Carter usa la linea D'Alema, ovvero considera Hamas un movimento nazionalista legato a una logica di “pace contro terra” ed incontra Khaleed Meshal e Ismayl Hanyeh.
Uscito dal colloquio Carter ha annunciato trionfale al mondo che Hamas era pronto a riconoscere l’esistenza di Israele se questo si fosse ritirato dentro i confini del 1967.
Missione compiuta dunque.
Ma non era così, ovviamente. Passati pochi minuti dal comunicato, Khaleed Meshal, palesemente irritato, l’ha subito seccamente smentito con un comunicato in cui affermava che Carter non aveva capito nulla, che la posizione di Hamas è quella di sempre. Nessun riconoscimento, del diritto all’esistenza di Israele “perché proibito dal Corano”.

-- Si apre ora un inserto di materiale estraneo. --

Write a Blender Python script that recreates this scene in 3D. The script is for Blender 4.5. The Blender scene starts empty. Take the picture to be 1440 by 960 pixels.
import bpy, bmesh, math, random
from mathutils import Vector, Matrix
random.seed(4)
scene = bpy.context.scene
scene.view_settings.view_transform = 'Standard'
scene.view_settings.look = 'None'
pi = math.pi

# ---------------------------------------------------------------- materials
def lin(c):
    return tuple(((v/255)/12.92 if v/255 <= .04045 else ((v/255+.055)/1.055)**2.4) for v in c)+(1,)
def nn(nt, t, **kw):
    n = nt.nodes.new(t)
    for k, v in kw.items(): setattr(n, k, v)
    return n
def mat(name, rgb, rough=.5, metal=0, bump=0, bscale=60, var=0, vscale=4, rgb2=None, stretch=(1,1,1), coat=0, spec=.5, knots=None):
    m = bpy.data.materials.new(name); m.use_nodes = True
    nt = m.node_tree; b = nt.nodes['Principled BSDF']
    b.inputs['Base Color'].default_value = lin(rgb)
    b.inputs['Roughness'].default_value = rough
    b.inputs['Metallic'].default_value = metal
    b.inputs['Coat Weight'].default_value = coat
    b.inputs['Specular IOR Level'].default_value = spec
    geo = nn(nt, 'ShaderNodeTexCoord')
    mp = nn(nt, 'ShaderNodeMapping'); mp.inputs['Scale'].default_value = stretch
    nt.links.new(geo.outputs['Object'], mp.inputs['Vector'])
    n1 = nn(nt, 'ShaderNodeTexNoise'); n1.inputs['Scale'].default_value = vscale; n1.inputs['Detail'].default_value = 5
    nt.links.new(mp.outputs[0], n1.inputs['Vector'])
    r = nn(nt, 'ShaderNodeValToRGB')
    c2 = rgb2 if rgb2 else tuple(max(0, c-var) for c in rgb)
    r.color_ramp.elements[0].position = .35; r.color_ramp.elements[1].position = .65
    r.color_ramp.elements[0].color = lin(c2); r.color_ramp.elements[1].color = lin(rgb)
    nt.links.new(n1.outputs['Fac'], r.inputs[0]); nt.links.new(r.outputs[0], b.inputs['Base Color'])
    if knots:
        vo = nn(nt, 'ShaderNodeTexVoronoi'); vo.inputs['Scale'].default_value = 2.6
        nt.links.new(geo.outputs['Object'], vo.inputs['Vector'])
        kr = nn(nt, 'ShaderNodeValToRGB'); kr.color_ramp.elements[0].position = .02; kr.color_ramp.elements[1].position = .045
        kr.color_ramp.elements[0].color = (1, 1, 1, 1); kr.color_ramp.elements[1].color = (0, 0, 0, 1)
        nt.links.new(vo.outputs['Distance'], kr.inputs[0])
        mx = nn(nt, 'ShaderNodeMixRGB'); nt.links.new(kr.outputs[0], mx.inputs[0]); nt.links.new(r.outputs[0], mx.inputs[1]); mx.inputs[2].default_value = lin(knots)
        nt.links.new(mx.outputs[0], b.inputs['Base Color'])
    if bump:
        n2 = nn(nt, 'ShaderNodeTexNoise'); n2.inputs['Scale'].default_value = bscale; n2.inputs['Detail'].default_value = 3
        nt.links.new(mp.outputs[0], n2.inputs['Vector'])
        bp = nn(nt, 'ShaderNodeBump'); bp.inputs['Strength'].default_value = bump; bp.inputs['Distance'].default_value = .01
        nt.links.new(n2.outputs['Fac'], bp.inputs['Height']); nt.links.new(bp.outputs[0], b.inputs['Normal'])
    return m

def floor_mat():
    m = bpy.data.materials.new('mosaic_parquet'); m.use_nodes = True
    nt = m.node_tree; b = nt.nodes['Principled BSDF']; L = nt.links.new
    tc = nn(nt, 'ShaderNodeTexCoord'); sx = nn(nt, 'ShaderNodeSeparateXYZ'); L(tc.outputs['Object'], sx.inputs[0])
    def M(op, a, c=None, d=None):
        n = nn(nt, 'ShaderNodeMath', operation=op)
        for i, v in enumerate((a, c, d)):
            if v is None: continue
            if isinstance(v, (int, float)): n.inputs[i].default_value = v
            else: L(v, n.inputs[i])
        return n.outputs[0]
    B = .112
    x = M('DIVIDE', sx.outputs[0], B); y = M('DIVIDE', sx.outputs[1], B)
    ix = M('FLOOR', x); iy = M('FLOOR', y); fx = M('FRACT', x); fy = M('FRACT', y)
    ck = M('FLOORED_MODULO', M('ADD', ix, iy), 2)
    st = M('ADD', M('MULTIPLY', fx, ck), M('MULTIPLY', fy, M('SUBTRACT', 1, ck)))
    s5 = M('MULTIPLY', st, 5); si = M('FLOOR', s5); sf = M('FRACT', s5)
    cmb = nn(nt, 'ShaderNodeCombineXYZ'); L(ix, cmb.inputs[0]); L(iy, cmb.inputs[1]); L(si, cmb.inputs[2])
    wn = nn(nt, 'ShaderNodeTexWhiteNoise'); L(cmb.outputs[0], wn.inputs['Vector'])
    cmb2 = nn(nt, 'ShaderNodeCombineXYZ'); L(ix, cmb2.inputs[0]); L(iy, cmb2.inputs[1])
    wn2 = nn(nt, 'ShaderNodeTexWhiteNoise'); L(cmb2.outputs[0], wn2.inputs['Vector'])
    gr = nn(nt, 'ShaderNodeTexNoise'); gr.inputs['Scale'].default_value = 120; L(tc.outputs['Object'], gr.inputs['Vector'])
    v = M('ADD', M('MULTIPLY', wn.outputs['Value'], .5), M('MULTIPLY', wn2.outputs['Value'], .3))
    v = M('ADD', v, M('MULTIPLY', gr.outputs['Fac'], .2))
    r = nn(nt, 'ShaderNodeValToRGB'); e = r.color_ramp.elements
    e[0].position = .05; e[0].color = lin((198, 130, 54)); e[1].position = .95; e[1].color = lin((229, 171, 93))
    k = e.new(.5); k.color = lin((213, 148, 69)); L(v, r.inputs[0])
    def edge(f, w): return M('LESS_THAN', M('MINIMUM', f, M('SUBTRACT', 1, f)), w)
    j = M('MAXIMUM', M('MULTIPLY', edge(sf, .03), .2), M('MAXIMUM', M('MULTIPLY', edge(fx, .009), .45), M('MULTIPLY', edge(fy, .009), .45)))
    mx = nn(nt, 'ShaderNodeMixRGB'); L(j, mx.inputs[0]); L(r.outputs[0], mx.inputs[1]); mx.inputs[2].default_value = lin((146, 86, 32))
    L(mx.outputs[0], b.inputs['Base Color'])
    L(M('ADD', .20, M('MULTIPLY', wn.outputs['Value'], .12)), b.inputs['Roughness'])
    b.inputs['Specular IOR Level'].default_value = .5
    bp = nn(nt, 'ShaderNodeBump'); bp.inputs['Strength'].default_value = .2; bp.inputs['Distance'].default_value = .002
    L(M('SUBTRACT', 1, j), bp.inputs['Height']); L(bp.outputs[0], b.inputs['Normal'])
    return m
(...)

Hamas è disposta a sottoporre a referendum – a cui dovrebbero votare tutti e 4 i milioni di palestinesi – un eventuale piano di ritiro di Israele dai territori e – in caso di approvazione – a concedere a israele 10 anni di tregua islamica.
Far partecipare al referendum tutti i palestinesi della diaspora significa volere una bocciatura sonora garantita e la tregua islamica non è affatto una tregua nel senso occidentale, di cessate il fuoco, ma ha il senso coranico di pausa dei combattimenti per potere alla fine condurre una guerra vittoriosa contro il nemico, esattamente come fece Maometto nel 630, con gli abitanti della Mecca, poi conquistata.
In pratica Carter ha fatto esattamente quanto da due anni auspicano si faccia sia Massimo d’Alema che Romano Prodi e anche Piero Fassino.
L'esito della missione è stato disastroso e tragicomico. Questa era la politica estera italiana.